April 23, 2018

OPIC: Corporate Welfare and Foreign Policy

Tad DeHaven

Research Analyst

Established in 1971, the federal government’s Overseas Private Investment Corporation (OPIC) provides direct loans, loan guarantees, and political risk insurance to American and foreign companies looking to invest in emerging markets. It also provides debt financing to private equity investment funds that invest in emerging-market companies. OPIC is a textbook example of the federal government subsidizing commercial interests, which critics often derisively refer to as “corporate welfare.”
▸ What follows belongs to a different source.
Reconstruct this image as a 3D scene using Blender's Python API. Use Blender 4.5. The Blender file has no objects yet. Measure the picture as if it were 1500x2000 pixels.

The Trump administration’s first budget proposal (released in May 2017) called for “ceasing new business operations and initiating the wind-down of the Overseas Private Investment Corporation (OPIC) starting in 2018 to reduce unnecessary Federal interventions that distort the free market.” In its justification for terminating the agency, the administration noted that the private sector can provide financing for investment opportunities in emerging markets without government involvement:

“Development Finance Institutions (DFIs) like OPIC can at times displace the private sector, particularly in emerging and developing markets that have active international finance firms or domestic financial institutions capable of providing similar financing. While the Administration wants US businesses to invest in emerging markets to grow their businesses and create American jobs, private sector financing is often available.”

Congress promptly ignored the administration. Instead, bipartisan legislation emerged in both houses of Congress that would combine OPIC with several development finance programs at the US Agency for International Development to form a new United States International Development Finance Corporation (DFC). Whereas OPIC was restricted to debt financing and insurance, the Better Utilization of Investments Leading to Development Act (“BUILD Act”) would give the new DFC the authority to issue grants and make equity investments. In addition, the maximum exposure to taxpayers from the DFC’s financing activities would be $60 billion – double OPIC’s current cap.

What sayeth the Trump administration?

Less than a year after calling for OPIC’s termination, the president’s budget proposal released in February completely reversed course:

“The Administration proposes to consolidate, reform, and modernize US Development Finance functions, such as USAID's Development Credit Authority (DCA) and the Overseas Private Investment Corporation (OPIC). The Development Finance Institution (DFI) encourages the participation of United States private sector capital and skills in the economic and social development of emerging market economies.”

The Trump administration originally said that OPIC should be terminated because its subsidies distort markets and are unnecessary. Now it claims that the subsidies from an expanded OPIC are needed to encourage the private sector to invest in emerging markets. That is, to put it mildly, quite a change of heart.

On Tuesday, the White House issued a statement supporting “the goals” of the BUILD Act. Here’s a snippet that encapsulates the administration’s justification:

“Current U.S. development finance tools are outdated and fragmented across multiple Federal agencies, and often are not well coordinated. This has hampered our ability to achieve key U.S. foreign policy and national security objectives and resulted in inefficient use of taxpayer dollars. Reform will catalyze market-based solutions as a clear alternative to state-led financing initiatives that undermine state sovereignty. Reform will also help the United States compete more effectively in this new era of strategic competition.”

Three things stand out.

First, this is being sold as a “reform” that would make the federal government’s foreign economic interventionism more operationally “efficient.” But what about market efficiency? The deadweight losses to society resulting from government subsidies exceed the gains to the privileged beneficiaries. The more important issue should be: Efficient bureaucracy or not, should the federal program in question even exist? Suppose a thief robs a house by picking the lock on the front door instead of breaking a window and entering. In either scenario, the homeowner gets robbed. But the homeowner won’t take any comfort in being robbed without his or her window being smashed. Using the door instead of the window merely enables the thief to more efficiently pilfer the home. Alas, it’s politically expedient to call for “reform” and “efficiency” instead of outright termination.

Second, when policymakers talk about “market-based solutions” for government functions it usually just means subsidies (and other privileges) for private interests. In the case of the proposed DFC, the administration employs the phrase in an attempt to draw a favorable contrast to completely state-directed foreign development initiatives like China’s. What the administration and Congress is proposing to do, however, is still government-led. Unfortunately, the administration had it right the first time when it noted that government subsidies distort markets.

Third, the real motivation for the proposed DFC is “foreign policy and national security objectives.” This is not about helping poor people in developing countries. The target here is China and it’s “One Belt, One Road” initiative aimed at enhancing Chinese global influence via massive state investments in infrastructure projects in Asia, Africa and elsewhere. While this is a deeper discussion for another day, it is disconcerting to see economic activities that are inherently voluntary and peaceful (i.e. trade and private foreign investment) being weaponized. (See George Mason economist Christopher Coyne’s discussion on “economic armaments” in this essay for more.)